That’s what an article in this week’s edition of The Other Paper, an alternative newsweekly in central Ohio, calls him. Click. Read. Discuss. (Excerpt below the fold.)
For a man in the crosshairs of a multifaceted political assault, Ken Blackwell was awfully cheerful Tuesday morning. As he competes with two well-funded fellow Republicans for his party’s gubernatorial nomination, the Ohio secretary of state, in the words of a recent fundraising e-mail, “is now the target of the liberal Democratic machine.”
And he’s loving every minute of it.
Comedian Al Franken has said unkind things about Blackwell on his radio show. Billionaire George Soros, who spent millions last year in an unsuccessful effort to defeat President Bush, has reportedly decided to spend his money trying to prevent Blackwell from becoming Ohio’s governor in 2006.
“It’s a formidable group of opponents, I tell you,” Blackwell said with a laugh Tuesday. “If only Barbra Streisand would come out against me, I’d be doing fine.”

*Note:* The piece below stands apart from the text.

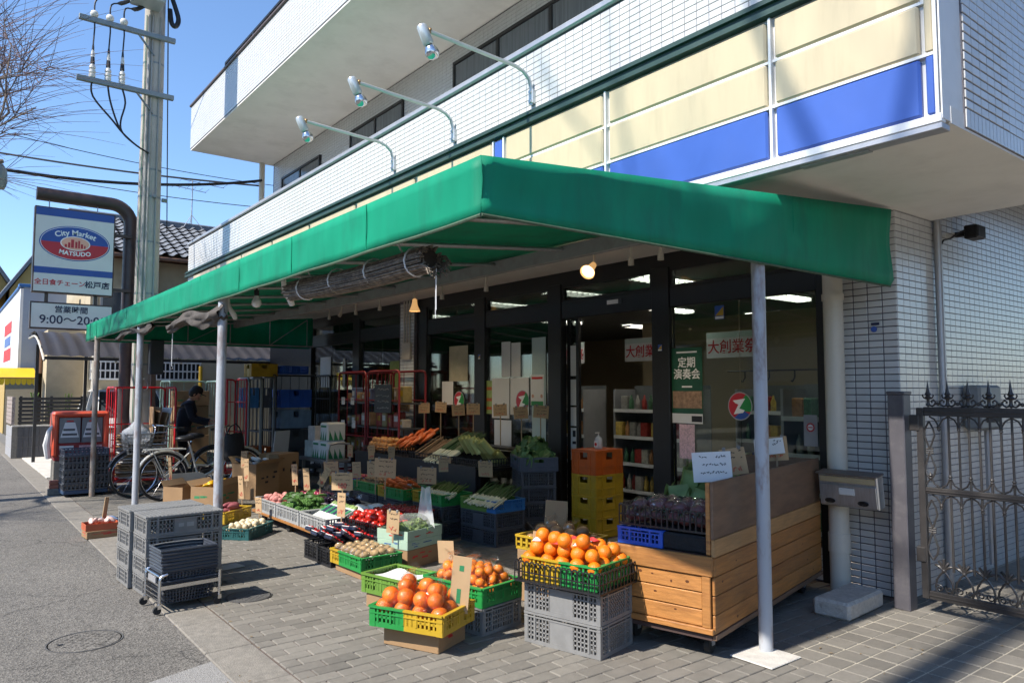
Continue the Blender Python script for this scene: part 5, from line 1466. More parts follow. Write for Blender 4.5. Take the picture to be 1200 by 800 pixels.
def roll_cage(loc, rz, w, d, h, m, label, rows=3, bars=4, open_side=None, full_back=True):
    t = thing('roll_cage', label, 'roll cage', loc, rz, 'roll cages')
    MB().box(0, w, 0, d, 0.13, 0.16, 0.004).build('base', m, t)
    def panel(nm, p0, p1):
        p0, p1 = Vector(p0), Vector(p1); u = (p1-p0).normalized(); L = (p1-p0).length; r = 0.016; c = 0.06
        b = MB()
        b.tube([tuple(p0+Vector((0, 0, 0.13))), tuple(p0+Vector((0, 0, h-c))), tuple(p0+u*c*.3+Vector((0, 0, h-c*.3))), tuple(p0+u*c+Vector((0, 0, h))), tuple(p1-u*c+Vector((0, 0, h))), tuple(p1-u*c*.3+Vector((0, 0, h-c*.3))), tuple(p1+Vector((0, 0, h-c))), tuple(p1+Vector((0, 0, 0.13)))], r, 8)
        for k in range(rows):
            z = 0.16+(h-0.16)*(k+.0)/rows+0.12
            b.cyl(tuple(p0+Vector((0, 0, z))), tuple(p1+Vector((0, 0, z))), 0.010, n=6)
        for k in range(1, bars+1):
            q = p0+u*L*k/(bars+1)
            b.cyl(tuple(q+Vector((0, 0, 0.16))), tuple(q+Vector((0, 0, h))), 0.006, n=5)
        b.build(nm, m, t, 50)
    panel('side_frame', (0, 0, 0), (0, d, 0)); panel('side_frame', (w, 0, 0), (w, d, 0))
    if full_back: panel('back_frame', (0, d, 0), (w, d, 0))
    for x in (0.03, w-0.03):
        for y in (0.05, d-0.05):
            c = MB().box(x-0.02, x+0.02, y-0.03, y+0.03, 0.09, 0.13).build('caster', m_steel, t)
            MB().cyl((x-0.015, y, 0.055), (x+0.015, y, 0.055), 0.055, n=14).build('wheel', m_rubber, c, 40)
    return t
m_red = mat('red cage paint', (0.62, 0.012, 0.02), 0.4, 0.08, 6, dirt=(0.35, 0.05, 0.04), dsc=8, damt=0.4)
m_redd = mat('maroon cage paint', (0.22, 0.012, 0.018), 0.45, 0.1, 6)
m_mint = mat('mint cage paint', (0.28, 0.42, 0.36), 0.5, 0.1, 6)
roll_cage((2.13, 12.36, 0), R(2), 0.84, 0.60, 1.54, m_red, 'bright red roll cage full of flattened cardboard beside the pole', 2, 3)
# flattened cardboard in it
for i in range(26):
    z = 0.17+i*0.026+rnd.uniform(0, .006)
    w_ = rnd.uniform(.55, .72); d_ = rnd.uniform(.4, .52)
    MB().box(-w_/2, w_/2, -d_/2, d_/2, 0, 0.014).build('flattened_carton', rnd.choice([m_carton, m_cartoni, m_carton, m_paper]), None, loc=(2.54+rnd.uniform(-.02, .02), 12.67+rnd.uniform(-.02, .02), z), rot=(R(rnd.uniform(-2, 2)), R(rnd.uniform(-3, 3)), R(rnd.uniform(-5, 8))), label='flattened carton lying in the bright red roll cage', cat='cardboard', group='flattened cartons in the red cage')
for i in range(4):
    MB().box(0, 0.012, 0, 0.42, 0, rnd.uniform(.5, .75)).build('flattened_carton', rnd.choice([m_carton, m_cartoni, m_paper]), None, loc=(2.82-i*0.05, 12.46, 0.62), rot=(0, R(rnd.uniform(-14, 12)), R(rnd.uniform(-8, 8))), label='flattened carton standing upright at the right of the red cage', cat='cardboard', group='upright cartons in the red cage')

# ------------------------------------------------------------------ bicycles
m_bikew = mat('cream bicycle paint', (0.52, 0.51, 0.46), 0.35, 0.06, 6)
m_biked = mat('dark bicycle paint', (0.03, 0.03, 0.035), 0.35, 0.1, 6)
def bicycle(loc, rz, m, label, basket=False, rack=True):
    t = thing('bicycle', label, 'bicycle', loc, rz)
    Rw = 0.325; xr, xf = 0.0, 1.08
    def wheel(x):
        w_ = MB().tube([(x+(Rw-.012)*math.cos(2*PI*i/36), 0, Rw+(Rw-.012)*math.sin(2*PI*i/36)) for i in range(36)], 0.017, 8, closed=True).build('wheel', m_rubber, t, 60)
        r = MB().tube([(x+(Rw-.032)*math.cos(2*PI*i/36), 0, Rw+(Rw-.032)*math.sin(2*PI*i/36)) for i in range(36)], 0.010, 6, closed=True)
        r.cyl((x, -0.04, Rw), (x, 0.04, Rw), 0.025, n=10)
        r.build('rim', m_chrome, w_, 60)
        s = MB()
        for i in range(18):
            a = 2*PI*i/18
            s.cyl((x+.02*math.cos(a+.6), 0.02*(-1)**i, Rw+.02*math.sin(a+.6)), (x+(Rw-.035)*math.cos(a), 0, Rw+(Rw-.035)*math.sin(a)), 0.0018, n=3, cap=False)
        s.build('spokes', m_chrome, w_, kind='stuff')
        MB().tube([(x+(Rw+.022)*math.cos(a), 0, Rw+(Rw+.022)*math.sin(a)) for a in [R(20+i*11) for i in range(15)]], [0.022]*15, 6).build('mudguard', m, t, 60)
    wheel(xr); wheel(xf)
    bb = (0.46, 0, 0.27); seat = (0.33, 0, 0.74); head0 = (0.90, 0, 0.62); head1 = (0.86, 0, 0.83)
    f = MB()
    f.tube([seat, (0.40, 0, 0.5), bb], 0.016, 8); f.tube([bb, (0.62, 0, 0.33), (0.8, 0, 0.47), head0], 0.020, 8); f.tube([(0.41, 0, 0.46), (0.6, 0, 0.44), (0.78, 0, 0.53), (0.89, 0, 0.66)], 0.013, 8)
    f.cyl(head0, head1, 0.02, n=8)
    for s in (-1, 1):
        f.tube([bb, (0.1, s*0.05, 0.32), (xr, s*0.055, Rw)], 0.010, 6); f.tube([(0.36, 0, 0.66), (xr, s*0.055, Rw)], 0.008, 6)
        f.tube([head0, (0.95, s*0.05, 0.52), (xf, s*0.05, Rw)], 0.012, 6)
    f.build('frame', m, t, 50)
    MB().tube([(0.84, 0, 0.83), (0.82, 0, 0.96), (0.83, -0.1, 1.0), (0.78, -0.24, 1.0), (0.62, -0.27, 0.97)], 0.012, 8).tube([(0.82, 0, 0.96), (0.83, 0.1, 1.0), (0.78, 0.24, 1.0), (0.62, 0.27, 0.97)], 0.012, 8).build('handlebar', m_chrome, t, 50)
    for s in (-1, 1): MB().cyl((0.62, s*0.27, 0.97), (0.52, s*0.275, 0.955), 0.018, n=8).build('grip', m_rubber, t)
    MB().cyl(seat, (0.31, 0, 0.80), 0.013, n=8).build('seat_post', m_chrome, t)
    MB().ball((0.27, 0, 0.83), 0.13, 12, 8, (1.05, .75, .32)).build('saddle', m_black, t, 60)
    if rack:
        k = MB()
        for s in (-1, 1): k.tube([(0.26, s*0.06, 0.69), (0.0, s*0.07, 0.70), (-0.22, s*0.07, 0.70), (-0.27, s*0.05, 0.67)], 0.011, 6); k.cyl((-0.18, s*0.07, 0.70), (xr, s*0.06, Rw), 0.008, n=6)
        for x in (-0.25, -.1, 0.1): k.cyl((x, -0.07, 0.70), (x, 0.07, 0.70), 0.008, n=6)
        k.build('luggage_rack', m, t, 50)
    MB().cyl((0.46, -0.06, 0.27), (0.46, -0.05, 0.27), 0.085, n=20).box(0.02, 0.46, -0.065, -0.045, 0.25, 0.36).build('chain_case', m, t)
    MB().bar((0.46, -0.09, 0.27), (0.40, -0.09, 0.13), 0.02).bar((0.46, 0.09, 0.27), (0.52, 0.09, 0.41), 0.02).build('cranks', m_chrome, t, kind='stuff')
    for (x, y, z) in ((0.40, -0.14, 0.13), (0.52, 0.14, 0.41)): MB().cb(x, y, z, 0.09, 0.08, 0.02, .004).build('pedal', m_black, t)
    MB().bar((0.06, -0.06, 0.3), (0.02, -0.12, 0.01), 0.016).bar((0.06, 0.06, 0.3), (0.02, 0.12, 0.01), 0.016).bar((0.02, -0.12, 0.012), (0.02, 0.12, 0.012), 0.014).build('stand', m_chrome, t)
    if basket:
        b = MB()
        def P(tt, sx, sy): return (1.06+sx*(0.13+0.045*tt), sy*(0.14+0.06*tt), 0.62+0.27*tt)
        for tt in (0, .2, .4, .6, .8, 1): b.tube([P(tt, -1, -1), P(tt, 1, -1), P(tt, 1, 1), P(tt, -1, 1)], 0.004 if tt < 1 else .008, 4, closed=True)
        for i in range(9):
            u = -1+i/4
            for s in (-1, 1): b.bar(P(0, u, s), P(1, u, s), .005); b.bar(P(0, s, u), P(1, s, u), .005)
        b.box(0.93, 1.19, -.14, .14, 0.615, 0.622)
        b.build('basket', m_cgrey, t)
    return t
bicycle((2.50, 10.95, 0.0), R(4), m_bikew, 'cream bicycle standing nearest the pavement, its rear rack to the left')
bicycle((3.32, 11.55, 0.0), R(183), m_biked, 'dark bicycle behind the cream one with a full front basket', True, False)
film_bag(Fr(2.26, 11.5, 0.84), (0, 0, 0.03), 0.18, 0.15, 0.13, 'white plastic carrier bag in the basket of the dark bicycle', m_bagm)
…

On the state level, the Ohio Democratic Party is now invoking the fear of a Blackwell Statehouse to raise money for itself. Just as the notion of Sen. Hillary Clinton running for president has Republicans around the country reaching for their wallets, the specter of a Governor Blackwell–not to mention Vice President Blackwell–has become a motivating tool for Democrats.
“Absolutely,” said Dan Trevas, a former Democratic Party official who’s now working on Columbus Mayor Mike Coleman’s campaign for governor. Trevas said Blackwell is indeed rising to the level of a Hillary as a unifying enemy for the American left.
Mark Weaver, adviser to Ohio Auditor Betty Montgomery, one of Blackwell’s GOP rivals, agreed.
“I think that’s a good comparison,” Weaver said.
“He’s such an easy target. Ken Blackwell attracts controversy the way a flame attracts a moth.”
Apparently. Atop the Ohio Democratic Party’s website are the words, “Help Ohio Democrats STOP KEN BLACKWELL!” In case you missed it, up against the right border of the page is a picture of the secretary underneath the instructions: “Click here to learn how you can STOP Ken Blackwell.”
If you’re so inclined, you’ll be directed to “The J. Kenneth Blackwell File” page, which features three radio ads, all blaming Blackwell for problems at polling places last Nov. 2, including long lines and uncounted ballots. If elected governor, the ads say, Blackwell will impose his “radical right-wing agenda on Ohio.”
Read the rest here.
So, are we raising his status with the kind of focus we’ve put on Blackwell? Maybe. But do we have any choice? He really is that bad, and after we were unable to stop a second term of Bush, as bad as he was, I’ll be danged if we’re going to sit idly by thinking about Ken Blackwell–“Nah! He’s so awful there’s no way he can get elected governor. Don’t worry about him.”
Hmm. How to–legally, nonviolently–solve a problem like Ken Blackwell, without unintentionally “raising his stock”?